Observando
os constantes comentários de meus parentes sobre a atual situação do mundo no
quesito de “qualidade de vida”, há a afirmação indubitável de que em “suas
épocas” o Brasil era melhor. Seus principais argumentos provêm do aumento da violência,
da crença da atual banalização dos antigos costumes, e, principalmente, na crescente
“vulgarização” sexual, já que neste século, para eles, muitas músicas e práticas
não condizem com suas morais.
De
fato, o mundo mudou em algumas décadas mais do que nos últimos séculos. E não
foi somente no preceito tecnológico, ele avançou no sentido social. Assim,
questiono totalmente essa preposição de retrocesso.
Passando
suas adolescências no período da ditadura cercados de dogmas e paradigmas, é simples
reclamarem da atual violência no Brasil, assim como, não se enquadrando nas
minorias (estando dentro dos “padrões” da sociedade patriarcal brasileira), não
verem melhoras em suas liberdades. Esse pensamento é “compreensível”
principalmente pelo já citado: não faziam parte da minoria e não foram
fisicamente e expressamente contra a ditadura a ponto de sofrerem por isso. Ele
é guiado pela restrita lógica de que, se suas vidas individualmente não
melhoraram sendo cidadãos “de bem” e vendo o que antes era “proibido e
condenável” se tornando “comum”, a vida não está melhor. Vivem dentro dessa
pequena bolha que é explicada e criticada pelos fundadores da ciência moderna:
Francis Bacon e René Descartes.
Francis
Bacon mostra como o puro labor da mente é enganoso. A razão usada para
determinar a “deterioração” do Brasil é baseada somente em experiências particulares,
desprovida de uma forma de averiguação coletiva.
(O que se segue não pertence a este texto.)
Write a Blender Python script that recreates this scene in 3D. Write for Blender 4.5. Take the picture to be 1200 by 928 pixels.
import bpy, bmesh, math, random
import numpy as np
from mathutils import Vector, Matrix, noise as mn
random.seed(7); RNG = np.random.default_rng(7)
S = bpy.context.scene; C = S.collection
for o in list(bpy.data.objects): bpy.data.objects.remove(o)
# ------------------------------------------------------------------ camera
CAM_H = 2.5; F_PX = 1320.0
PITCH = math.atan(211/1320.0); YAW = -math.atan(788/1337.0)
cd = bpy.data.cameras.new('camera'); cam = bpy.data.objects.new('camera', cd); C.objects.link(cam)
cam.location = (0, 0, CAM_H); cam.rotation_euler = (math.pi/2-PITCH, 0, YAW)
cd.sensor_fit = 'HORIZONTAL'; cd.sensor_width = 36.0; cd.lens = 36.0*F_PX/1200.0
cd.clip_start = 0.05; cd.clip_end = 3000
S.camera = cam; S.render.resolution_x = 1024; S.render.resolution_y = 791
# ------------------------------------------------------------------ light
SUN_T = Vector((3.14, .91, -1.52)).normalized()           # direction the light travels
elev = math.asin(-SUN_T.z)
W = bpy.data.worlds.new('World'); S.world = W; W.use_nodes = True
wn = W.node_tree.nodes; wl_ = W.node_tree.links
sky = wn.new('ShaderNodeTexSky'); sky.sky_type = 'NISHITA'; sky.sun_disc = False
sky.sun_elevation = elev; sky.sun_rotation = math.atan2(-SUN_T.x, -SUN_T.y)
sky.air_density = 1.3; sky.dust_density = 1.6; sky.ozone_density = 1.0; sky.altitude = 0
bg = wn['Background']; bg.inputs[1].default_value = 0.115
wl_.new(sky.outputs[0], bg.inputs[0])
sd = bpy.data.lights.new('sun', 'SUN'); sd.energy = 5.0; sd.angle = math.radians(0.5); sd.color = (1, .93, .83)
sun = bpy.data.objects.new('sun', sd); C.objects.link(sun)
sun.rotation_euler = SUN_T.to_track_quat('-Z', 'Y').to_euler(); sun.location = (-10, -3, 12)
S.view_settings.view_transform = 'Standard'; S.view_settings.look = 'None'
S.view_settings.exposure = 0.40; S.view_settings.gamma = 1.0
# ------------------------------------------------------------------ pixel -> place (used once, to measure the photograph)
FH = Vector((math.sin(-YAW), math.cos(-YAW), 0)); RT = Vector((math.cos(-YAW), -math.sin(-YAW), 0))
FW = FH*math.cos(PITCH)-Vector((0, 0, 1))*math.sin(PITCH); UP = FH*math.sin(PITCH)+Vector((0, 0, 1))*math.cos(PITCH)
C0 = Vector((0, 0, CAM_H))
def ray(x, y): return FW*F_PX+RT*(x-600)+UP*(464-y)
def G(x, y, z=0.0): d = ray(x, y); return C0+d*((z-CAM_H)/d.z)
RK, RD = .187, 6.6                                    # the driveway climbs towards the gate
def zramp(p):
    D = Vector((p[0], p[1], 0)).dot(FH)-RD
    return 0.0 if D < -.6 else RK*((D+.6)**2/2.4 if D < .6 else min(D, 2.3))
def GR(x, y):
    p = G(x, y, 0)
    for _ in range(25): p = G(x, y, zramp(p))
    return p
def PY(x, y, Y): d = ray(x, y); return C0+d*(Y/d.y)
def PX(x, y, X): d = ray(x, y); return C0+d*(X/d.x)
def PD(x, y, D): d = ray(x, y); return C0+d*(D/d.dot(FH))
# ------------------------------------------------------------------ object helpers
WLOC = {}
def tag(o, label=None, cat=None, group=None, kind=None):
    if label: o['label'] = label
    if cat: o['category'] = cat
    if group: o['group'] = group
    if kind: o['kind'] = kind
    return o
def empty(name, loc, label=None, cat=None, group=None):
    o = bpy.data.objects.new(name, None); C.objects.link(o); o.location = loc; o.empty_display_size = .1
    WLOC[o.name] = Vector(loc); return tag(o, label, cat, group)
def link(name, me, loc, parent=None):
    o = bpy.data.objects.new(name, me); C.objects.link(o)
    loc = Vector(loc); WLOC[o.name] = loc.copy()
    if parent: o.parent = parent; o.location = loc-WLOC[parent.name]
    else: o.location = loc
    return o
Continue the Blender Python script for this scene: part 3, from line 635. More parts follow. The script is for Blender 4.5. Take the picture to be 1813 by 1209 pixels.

Isso compreende a definição do
senso comum antigo, que é baseado, além disso, nas paixões e nas superstições,
como critica Descartes.
A
romantização do passado, junto com a tradição de que o antigo é melhor e o novo
é ruim e a forte crença em afirmações religiosas são demonstrações claras desse
modo arcaico de pensar e formar o conhecimento, que, felizmente, mesmo que de
forma gradual, está perdendo espaço para o pensamento moderno de ciência. Este se
baseia na dúvida de tudo, até mesmo de preposições antes consideradas
verdadeiras e certas (Descartes), e na desvinculação dos ídolos do
conhecimento, acompanhado de não acreditar somente no que a mente produz (Bacon).
E
seguindo Descartes com o critério de definir a verdade ser a clareza, é possível
afirmar que o Brasil evoluiu, mas não em todas as esferas. Atualmente, é clara não
só a influência desses pensadores, mas o alcance de seus objetivos. Ao
rejeitarem conhecimentos baseados em fé, em confirmações inatas e em
superstições, uma maior neutralidade é alcançada. Além disso, a evolução no
campo social é demonstrada pelo aumento da luta por parte de minorias e, ainda
que longe do ideal, o aumento de suas conquistas. Em nenhuma outra época grupos
ignorados pelo Estado e pela sociedade possuíram tanta voz e poder. Então, como
poderia o mundo estar pior? Talvez para a parte das pessoas em que a ditadura “serviu”
porque “não existia” violência, ou porque estavam dentro dos ideais da igreja e
das tradições da época, mas definitivamente não para aqueles que sofriam apenas
por existirem ou por serem diferentes do “padrão”, e que agora, possuem maior
respeito e, principalmente, o direito inquestionável de resistência.